Up until now, DOOM has never really sounded dated. While his last full length effort – 2012’s Keys To The Kuffs – wasn’t exactly bursting with vitality, his weathered, gravel-textured voice and often furious raps grated against a palette of harsh and jagged beats to create a sombre mood. Even if the Villain’s mask was beginning to rust, he’d still managed to deliver an album that sounded like nothing else out there.

NehruvianDOOM is the fruits of a laid-back collaboration with the 90s-obsessed teenage rapper Bishop Nehru. Alongside contributing a few verses and hooks, DOOM is credited as the record’s sole producer, and if you get the feeling that you’ve heard this stuff all before, that’s not so surprising – some of the instrumental material here is actually recycled from his series of Special Herbs compilations, which were released during the early to mid 00s.

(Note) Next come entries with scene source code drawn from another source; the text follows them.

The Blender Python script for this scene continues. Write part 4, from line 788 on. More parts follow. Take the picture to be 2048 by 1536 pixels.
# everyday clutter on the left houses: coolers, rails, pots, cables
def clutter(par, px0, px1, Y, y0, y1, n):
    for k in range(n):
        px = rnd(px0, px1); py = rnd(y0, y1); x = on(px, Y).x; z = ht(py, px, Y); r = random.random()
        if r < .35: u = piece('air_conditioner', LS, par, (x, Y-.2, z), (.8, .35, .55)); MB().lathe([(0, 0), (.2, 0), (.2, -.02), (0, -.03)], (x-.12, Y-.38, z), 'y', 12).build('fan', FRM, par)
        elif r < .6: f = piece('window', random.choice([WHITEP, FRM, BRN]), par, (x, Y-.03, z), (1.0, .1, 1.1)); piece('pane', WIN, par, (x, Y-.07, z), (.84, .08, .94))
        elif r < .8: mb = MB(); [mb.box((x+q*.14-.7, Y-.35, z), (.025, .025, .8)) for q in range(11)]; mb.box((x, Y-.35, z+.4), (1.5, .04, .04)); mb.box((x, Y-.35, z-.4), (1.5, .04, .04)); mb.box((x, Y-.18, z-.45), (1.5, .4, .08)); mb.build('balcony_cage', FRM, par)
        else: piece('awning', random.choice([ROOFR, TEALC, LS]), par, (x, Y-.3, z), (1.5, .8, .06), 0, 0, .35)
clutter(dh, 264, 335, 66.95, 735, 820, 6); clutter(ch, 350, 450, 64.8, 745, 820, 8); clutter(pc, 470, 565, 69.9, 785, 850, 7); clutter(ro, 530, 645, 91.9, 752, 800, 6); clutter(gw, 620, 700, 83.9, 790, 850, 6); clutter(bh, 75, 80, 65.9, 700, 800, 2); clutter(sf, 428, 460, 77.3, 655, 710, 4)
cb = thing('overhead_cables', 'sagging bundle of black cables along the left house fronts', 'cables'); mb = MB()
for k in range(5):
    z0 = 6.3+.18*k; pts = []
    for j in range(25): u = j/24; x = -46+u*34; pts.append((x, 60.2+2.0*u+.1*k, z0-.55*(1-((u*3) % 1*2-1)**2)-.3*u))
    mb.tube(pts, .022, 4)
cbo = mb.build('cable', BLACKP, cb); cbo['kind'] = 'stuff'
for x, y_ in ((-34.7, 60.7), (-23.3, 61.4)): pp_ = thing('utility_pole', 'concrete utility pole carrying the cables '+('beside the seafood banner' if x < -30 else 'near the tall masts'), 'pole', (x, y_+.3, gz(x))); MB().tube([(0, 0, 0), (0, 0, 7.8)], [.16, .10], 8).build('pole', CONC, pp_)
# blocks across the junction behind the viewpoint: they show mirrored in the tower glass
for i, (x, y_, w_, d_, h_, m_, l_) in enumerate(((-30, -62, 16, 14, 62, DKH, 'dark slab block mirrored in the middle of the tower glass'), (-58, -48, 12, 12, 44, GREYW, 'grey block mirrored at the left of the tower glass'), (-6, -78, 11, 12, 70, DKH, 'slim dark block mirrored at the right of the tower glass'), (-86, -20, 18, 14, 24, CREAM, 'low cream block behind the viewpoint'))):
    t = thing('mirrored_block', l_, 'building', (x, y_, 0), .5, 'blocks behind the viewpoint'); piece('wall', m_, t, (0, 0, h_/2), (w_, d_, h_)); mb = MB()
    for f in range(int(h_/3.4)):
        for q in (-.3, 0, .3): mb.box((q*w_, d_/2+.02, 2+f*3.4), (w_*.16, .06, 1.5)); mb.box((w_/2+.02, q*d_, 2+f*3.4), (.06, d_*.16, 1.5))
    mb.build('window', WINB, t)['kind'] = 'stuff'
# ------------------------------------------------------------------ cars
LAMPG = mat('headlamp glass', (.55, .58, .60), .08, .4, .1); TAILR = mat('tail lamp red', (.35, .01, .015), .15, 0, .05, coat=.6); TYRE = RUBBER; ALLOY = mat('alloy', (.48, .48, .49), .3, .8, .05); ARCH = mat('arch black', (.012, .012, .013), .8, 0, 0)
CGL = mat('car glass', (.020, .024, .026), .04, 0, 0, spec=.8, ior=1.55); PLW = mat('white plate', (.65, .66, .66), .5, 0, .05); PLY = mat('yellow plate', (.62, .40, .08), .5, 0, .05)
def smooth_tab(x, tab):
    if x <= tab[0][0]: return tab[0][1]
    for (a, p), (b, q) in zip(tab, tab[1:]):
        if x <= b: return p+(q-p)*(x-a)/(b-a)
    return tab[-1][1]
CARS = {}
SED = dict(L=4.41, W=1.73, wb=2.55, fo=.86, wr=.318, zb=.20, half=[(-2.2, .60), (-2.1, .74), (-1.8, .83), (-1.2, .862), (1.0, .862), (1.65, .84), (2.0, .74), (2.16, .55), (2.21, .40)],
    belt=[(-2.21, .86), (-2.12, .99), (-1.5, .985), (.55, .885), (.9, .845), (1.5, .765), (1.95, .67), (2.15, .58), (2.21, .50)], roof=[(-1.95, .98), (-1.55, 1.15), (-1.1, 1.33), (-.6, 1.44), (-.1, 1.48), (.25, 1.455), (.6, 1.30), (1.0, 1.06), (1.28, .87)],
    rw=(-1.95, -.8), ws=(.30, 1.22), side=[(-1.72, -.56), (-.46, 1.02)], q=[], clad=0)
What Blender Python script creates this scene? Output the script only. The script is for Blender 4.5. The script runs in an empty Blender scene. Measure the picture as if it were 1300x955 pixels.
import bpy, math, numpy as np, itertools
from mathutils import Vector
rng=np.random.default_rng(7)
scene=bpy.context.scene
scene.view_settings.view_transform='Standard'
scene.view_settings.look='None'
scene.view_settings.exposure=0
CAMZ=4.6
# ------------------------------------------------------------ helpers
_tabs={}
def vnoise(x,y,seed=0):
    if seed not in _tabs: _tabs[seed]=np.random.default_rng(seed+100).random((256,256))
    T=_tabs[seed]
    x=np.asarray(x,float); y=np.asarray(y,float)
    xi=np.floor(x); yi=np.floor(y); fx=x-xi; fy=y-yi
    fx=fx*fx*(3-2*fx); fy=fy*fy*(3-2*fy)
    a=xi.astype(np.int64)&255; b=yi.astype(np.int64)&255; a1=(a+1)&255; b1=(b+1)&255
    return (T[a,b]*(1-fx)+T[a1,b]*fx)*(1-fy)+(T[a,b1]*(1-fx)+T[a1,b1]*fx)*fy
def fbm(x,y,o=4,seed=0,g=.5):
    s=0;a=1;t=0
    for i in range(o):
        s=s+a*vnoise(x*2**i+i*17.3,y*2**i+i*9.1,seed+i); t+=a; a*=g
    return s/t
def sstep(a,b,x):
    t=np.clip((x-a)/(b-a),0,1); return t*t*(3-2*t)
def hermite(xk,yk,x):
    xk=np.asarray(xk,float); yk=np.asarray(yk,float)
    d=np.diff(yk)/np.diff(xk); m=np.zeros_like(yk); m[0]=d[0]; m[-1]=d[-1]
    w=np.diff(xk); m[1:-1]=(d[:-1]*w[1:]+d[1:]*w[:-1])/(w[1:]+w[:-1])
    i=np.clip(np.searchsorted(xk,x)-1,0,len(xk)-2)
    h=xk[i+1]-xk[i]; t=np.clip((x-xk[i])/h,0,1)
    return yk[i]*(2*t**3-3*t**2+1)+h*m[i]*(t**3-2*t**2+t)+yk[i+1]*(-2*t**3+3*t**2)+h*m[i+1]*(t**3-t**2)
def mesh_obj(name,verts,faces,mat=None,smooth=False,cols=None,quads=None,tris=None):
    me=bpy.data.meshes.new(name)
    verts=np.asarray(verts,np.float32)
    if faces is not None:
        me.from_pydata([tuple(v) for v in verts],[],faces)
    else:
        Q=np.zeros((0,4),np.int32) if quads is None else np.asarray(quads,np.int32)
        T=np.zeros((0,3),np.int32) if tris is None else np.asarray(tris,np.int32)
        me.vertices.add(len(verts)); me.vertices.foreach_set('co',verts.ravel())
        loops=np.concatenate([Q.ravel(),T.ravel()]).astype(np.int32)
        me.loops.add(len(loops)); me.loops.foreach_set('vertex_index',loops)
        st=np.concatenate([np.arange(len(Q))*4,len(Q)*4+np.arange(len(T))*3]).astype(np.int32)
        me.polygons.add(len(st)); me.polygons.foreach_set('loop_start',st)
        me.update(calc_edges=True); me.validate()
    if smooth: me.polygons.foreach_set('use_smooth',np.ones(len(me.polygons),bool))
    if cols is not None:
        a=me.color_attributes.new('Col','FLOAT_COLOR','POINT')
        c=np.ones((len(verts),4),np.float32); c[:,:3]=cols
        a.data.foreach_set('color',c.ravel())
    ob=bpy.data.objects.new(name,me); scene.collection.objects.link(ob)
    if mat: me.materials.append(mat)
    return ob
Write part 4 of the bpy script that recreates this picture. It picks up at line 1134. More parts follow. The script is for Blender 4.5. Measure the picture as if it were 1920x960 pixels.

Still, it’s fun to hear Nehru play around with internal rhymes over DOOM’s mutated jazz samples, and his adolescent perspective on bold ambition, skirt-chasing and wider social issues makes him a likeable MC. But – possibly due to a fault of the mastering rather than Nehru’s performance – the emotion in his voice actually sounds slightly muted in comparison to the debut mixtape which put him on DOOM’s radar in the first place. So while NehruvianDOOM ticks a lot of the right boxes for the nostalgic rap fan, it would be foolish to approach this as a significant chapter in DOOM’s career, and it would also be a little unfair to not expect greater things in the future from his young protégé.